Appraising donation of a conservation easement

September 18, 2007 - Connecticut

Kara Fishman

The Pension Protection Act passed by Congress in August 2006 provided for additional tax incentives for persons making qualified conservation contributions in 2006 and 2007. Most of the contributions are conservation easements, although donations or bargain sales of open space to governmental entities and non-profit conservation groups also qualify. Provisions of the Act allow for a 15 year carry forward period of the excess deduction not used in the year of donation. The deduction can be used to offset up to 50% of the donor's adjusted gross income during the carry forward years. Prior to this, the carry forward period was 5 years with only 30% offset of AGI.
Accompanying these incentives was a tightening of the appraisal reporting requirements. The study which follows was undertaken to address one of the requirements that is to be more diligently enforced, special benefits.
The results of this study will be used in appraising a donation of a conservation easement. It is difficult to find sufficient number of paired sales with which to isolate the effect of open space proximity. Hedonic modeling is undertaken to comply with IRS regulations and protect the donor (and the appraiser!) from IRS questioning of the value of a charitable conservation donation deduction.
U.S. Treasury Regulations specify the methodology to be followed in valuing a conservation easement. In estimating the market value of the property before and after the restrictions, the regulations require the appraiser to account for any special benefits to or value enhancement of contiguous and nearby property owned by the donor and the donor's family. Special benefits are offset against the value of the restriction.
Two recent appraisal assignments involved potential special benefits. A detailed analysis of market conditions for one geographic area is discussed here. The model and results need to be tested for applicability in other areas.
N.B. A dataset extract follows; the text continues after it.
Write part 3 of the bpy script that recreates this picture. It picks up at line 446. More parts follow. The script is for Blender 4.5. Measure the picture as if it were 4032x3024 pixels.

This is a summary of a more rigorous study done by the author.

Appraisal Problem
The essence of special benefits is that adjacency to protected open space may have value if a) your property has a view of it, and b) you have access to it. For public-access land both benefits may be present. For privately-owned land both benefits would accrue only to the donor. A close substitute for adjacency to private protected open space could be a location in a developed subdivision with a private backyard. It is unlikely that new development will occur around your property.

Data
The subject property is 450+/- acres located in an undeveloped area of Norwich with encroaching development. Three area towns (Sprague, Ledyard and Salem) had good recent open space maps showing tax parcels. The towns are comparable with Norwich in their proximity to the casinos and highways, level of investor interest in residential development, and land use patterns.
The characteristic of main interest in each sale is adjacency to or view of protected open space. Single family home sales data were obtained from the CT-MLS for 18 months, 1/2006 - 5/2007.1 There were a total of 341 sales, of which 338 are used for analysis. A sale was identified as being contiguous to open space if it was substantially bordered on 2 or more sides by large open space parcels, or was located in a neighborhood of mostly protected land.
The average house that sold over the 18 month time period was a 3 bedroom, 2 bath, 2,010 s/f colonial on 1.6 acres. It was built in 1972 and sold for $309,000. Other observed characteristics:
* 3% had views,
* 4% were contiguous to open space,
* 9% had central air conditioning,
* 60% had 1 or more fireplaces,
* The average number of garage spaces was 1.5,
* 11% had a pool,
* 3% were waterfront properties, and
* 9% were connected to public sewer.
For the 14 open space sales, the typical house was a 3 bedroom, 2 bath colonial with 1,931 s/f on 1.4 acres. It was built in 1962 and had an average sale price of $322,000. Seventy-eight percent had at least one fireplace and none had central air, were waterfront, connected to public sewer or had a pool. The open space-houses are a little older and less modernized.

Analysis and Results
A multiple regression analysis was done on the data. A hedonic price model is used motivated by the belief that the premium paid for adjacency to open space is constant in the short to mid-term. When you purchase a house you're purchasing a bundle of characteristics (hedonics), a package, not only a fireplace or a finished basement.
The results, based on the sample, indicate a 6% premium paid for proximity to large protected open space parcels. Holding all other characteristics at their averages, other findings of interest are:
* A 9% value increase for an additional bathroom,
* A 4% increase for an additional bedroom,
* A 1% value increase for a 10% increase in lot; a doubling of the lot size would increase the sale price by 10%,
* A 23% premium for waterfrontage,
* A 13% premium for a view.

Concluding Remarks
In the suburban Norwich area, proximity or adjacency to large parcels of protected open space is predicted to result in special benefits of a 6% increase in property values. For example, the donation of a conservation easement valued at $100,000 would result in a tax deduction of $100,000 -$6,000 = $94,000. This finding may or may not hold in other time periods or geographical groupings, and results may differ.
1 Sales in a 55+ development on leased land were excluded.

Kara Fishman, MAI is a principal at Fishman Appraisal Services, Norwich, Conn.